The hosts had a mediocre 227 for nine to defend on a good pitch - after a succession of regrettable shots - and even two wickets in his first over from James Anderson did not revive hope for long.

Guptill (103 not out) and Ross Taylor's stand of 122 with the opener ensured a decisive recovery. Even allowing for another failure for the out-of-form captain Brendon McCullum, and some testing reverse-swing from Jade Dernbach, Guptill got the job done with more than three overs to spare.

"We gave ourselves every opportunity by the way we bowled and fielded and then Martin played a fantastic innings," New Zealand captain Brendon McCullum said at the presentation ceremony.

"We have an experienced team and the way we counter-attacked was pleasing."

England have not lost a home one-day international series since 2009. But in the opening fixture here, their first in a new red kit, they were off-colour, especially with the bat.

After being put in under cloud cover, none of the batsmen showed application to stay on the wicket. England lost both wickets, in successive Tim Southee overs, and then two more in a similar sequence to off-spinner Nathan McCullum. Jonathan Trott's 37 was the top score of a faulty innings against disciplined bowling.

England, rocked before start of play by the injury-enforced absence of frontline seamers Stuart Broad and Steven Finn, began carefully as a new ball at either end swung for both Mitchell McClenaghan and Kyle Mills.

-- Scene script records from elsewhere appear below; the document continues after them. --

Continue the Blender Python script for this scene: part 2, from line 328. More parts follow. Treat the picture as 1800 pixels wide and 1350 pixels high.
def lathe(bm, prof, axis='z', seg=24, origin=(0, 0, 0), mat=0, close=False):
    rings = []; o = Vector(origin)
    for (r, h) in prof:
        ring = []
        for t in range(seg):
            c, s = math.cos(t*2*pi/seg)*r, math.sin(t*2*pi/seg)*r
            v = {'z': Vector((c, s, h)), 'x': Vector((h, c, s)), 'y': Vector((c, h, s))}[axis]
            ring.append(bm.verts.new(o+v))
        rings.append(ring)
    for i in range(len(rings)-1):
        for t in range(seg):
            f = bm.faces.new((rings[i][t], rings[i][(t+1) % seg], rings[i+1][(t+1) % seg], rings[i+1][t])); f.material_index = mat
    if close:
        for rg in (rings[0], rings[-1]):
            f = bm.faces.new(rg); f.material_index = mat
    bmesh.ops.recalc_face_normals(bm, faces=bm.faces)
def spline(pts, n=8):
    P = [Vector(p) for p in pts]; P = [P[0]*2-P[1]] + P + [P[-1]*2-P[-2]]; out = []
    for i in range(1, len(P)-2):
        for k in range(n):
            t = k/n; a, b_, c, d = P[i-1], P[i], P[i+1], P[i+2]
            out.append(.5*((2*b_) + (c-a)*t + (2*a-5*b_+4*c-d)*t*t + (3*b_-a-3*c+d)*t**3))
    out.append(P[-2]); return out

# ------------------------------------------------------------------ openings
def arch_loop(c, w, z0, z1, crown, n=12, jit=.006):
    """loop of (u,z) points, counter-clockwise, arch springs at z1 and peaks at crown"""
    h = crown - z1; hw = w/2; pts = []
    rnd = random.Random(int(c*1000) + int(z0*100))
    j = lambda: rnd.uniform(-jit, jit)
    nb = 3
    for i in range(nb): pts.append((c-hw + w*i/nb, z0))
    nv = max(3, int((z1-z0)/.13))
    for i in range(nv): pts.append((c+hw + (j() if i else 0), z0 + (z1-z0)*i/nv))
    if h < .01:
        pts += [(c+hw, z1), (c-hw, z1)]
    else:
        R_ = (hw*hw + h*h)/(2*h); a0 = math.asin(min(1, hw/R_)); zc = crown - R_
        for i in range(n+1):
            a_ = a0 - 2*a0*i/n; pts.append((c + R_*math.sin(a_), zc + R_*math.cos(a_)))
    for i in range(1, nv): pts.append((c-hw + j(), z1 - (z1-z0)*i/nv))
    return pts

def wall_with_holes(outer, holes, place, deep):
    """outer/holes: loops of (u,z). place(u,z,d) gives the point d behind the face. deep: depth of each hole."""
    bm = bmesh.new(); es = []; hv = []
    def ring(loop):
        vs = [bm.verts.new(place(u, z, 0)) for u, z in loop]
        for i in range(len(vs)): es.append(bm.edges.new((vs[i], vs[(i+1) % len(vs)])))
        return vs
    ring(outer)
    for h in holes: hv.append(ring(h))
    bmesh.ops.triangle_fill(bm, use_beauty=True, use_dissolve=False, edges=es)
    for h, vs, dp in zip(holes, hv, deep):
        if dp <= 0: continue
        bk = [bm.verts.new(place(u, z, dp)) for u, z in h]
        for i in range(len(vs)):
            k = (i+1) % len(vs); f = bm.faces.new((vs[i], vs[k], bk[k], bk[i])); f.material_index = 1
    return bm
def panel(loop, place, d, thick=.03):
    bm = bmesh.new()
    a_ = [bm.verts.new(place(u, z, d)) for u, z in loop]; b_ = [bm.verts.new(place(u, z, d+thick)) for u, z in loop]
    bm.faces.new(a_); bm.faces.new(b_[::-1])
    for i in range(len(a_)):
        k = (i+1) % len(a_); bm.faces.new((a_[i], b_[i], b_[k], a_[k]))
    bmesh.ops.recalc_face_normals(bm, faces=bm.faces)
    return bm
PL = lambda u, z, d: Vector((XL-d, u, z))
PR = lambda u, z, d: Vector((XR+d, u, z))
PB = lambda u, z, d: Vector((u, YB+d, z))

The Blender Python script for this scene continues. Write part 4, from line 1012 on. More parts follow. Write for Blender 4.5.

It was not until Southee (three for 37) came on as first-change that the hosts' encouraging early progress was interrupted.

Away swing did the trick, first Ian Bell and then Alastair Cook falling in near right- and left-hand mirror image.

The wicketkeeper Luke Ronchi, on debut for his native New Zealand having previously played seven limited-overs matches for Australia, completed the two dismissals - with a routine catch to account for Bell and a better one for Cook as both edged drives.

Southee's successive wickets left Trott and Joe Root trying to reassemble a platform for stroke makers still to come.

The third-wicket pair, like the first, did much of the hard work - only to squander it.

A half-century stand carried England into three figures before Root missed an attempted reverse-sweep at McCullum and was bowled off-stump.

It was an ugly outcome for the promising batsman, and the first of three unusually poor shots as three wickets fell for only nine runs. Trott's slog-sweep at McCullum picked out Taylor at deep mid-wicket. Eoin Morgan advanced to McClenaghan before trying to bail out of a cross-bat shot and looping a simple catch to Ronchi.

England mustered 19 for one in the five overs of fielding restrictions. Chris Woakes's career-best 36 and then Tim Bresnan, too, helped out handily, but the collective effort seemed well short of requirements.

It was a setback ahead of the Champions Trophy on home soil starting next week. "I don't think it was a wake-up call," Cook said. "I just didn't think we got it right today. "The batsmen did the hard bit - all of us got in but none of us made the big score."

England added the uncapped Irish seamer Boyd Rankin to their squad as cover for the injured Broad and Finn.

Rankin is a veteran of two World Cup campaigns with his native Ireland, but the 28 year old now plans to pursue his future international ambitions with England, instead.